ForeWord Reviews on the just-released ALABAMA GETAWAY by Allen Tullos: "a compelling view of Alabama’s challenges, and possibly a blueprint for meeting them. Informed readers of politics and Southern culture will be engrossed, and some likely infuriated."
C-SPAN's BookTV speaks with William S. Bush (WHO GETS A CHILDHOOD) about the failure of the American juvenile justice system.
CHOICE Reviews for Academic Libraries ranked FROM MUD TO JUG as essential ("The book is visually stunning, with color photographs of pieces that jump off the page. Newly found historical photographs are wonderful additions") and recommended both SALAMANDERS OF THE SOUTHEAST and RABBLE ROUSERS.
Savannah Morning News story on 150th anniversary of the Civil War mentions CROSSROADS OF CONFLICT.
Michigan Quarterly Review features an interview with Iain Haley Pollock (SPIT BACK A BOY, forthcoming in June); Cerise Press reviews Colin Cheney's HERE BE MONSTERS; Kyle Dargan interviewed on World Wide Word about his newest book, LOGORRHEA DEMENTIA; Allen Braden (A WREATH OF DOWN AND DROPS OF BLOOD) on Seattle's KUOW
Missiology on BEGGING AS A PATH TO PROGRESS: "Having lived in the world-class cities of Lima, Peru and Guayaquil, Ecuador, and being accosted by street urchins in other urban centers in Latin America, Swanson's book was an education for me. It altered my view of the ubiquitous begging child in those teeming metropolises."
"Is Hawkins's the best early biography of Johnson published in 1784-1800? It depends. Who was the best Marx Brother? The best Stooge (of The Three)?
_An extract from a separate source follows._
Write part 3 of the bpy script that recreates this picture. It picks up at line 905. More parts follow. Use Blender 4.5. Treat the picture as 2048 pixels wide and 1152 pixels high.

The best James Bond on film?" While holding out that Hawkins is a bit "grim and prim and irritable" for his taste, James J. Caudle argues in The New Rambler that "the careful work done by O M Brack in restoring Hawkins's Life to its complete and unabridged form may not appeal to the High Street or Main Street reader. (Their loss.) Brack's new edition will, however, for the foreseeable future form an important part of the scholarly arsenal of standard reference works of Johnson studies, especially concerning those details of Johnson's earlier life which Hawkins knew best."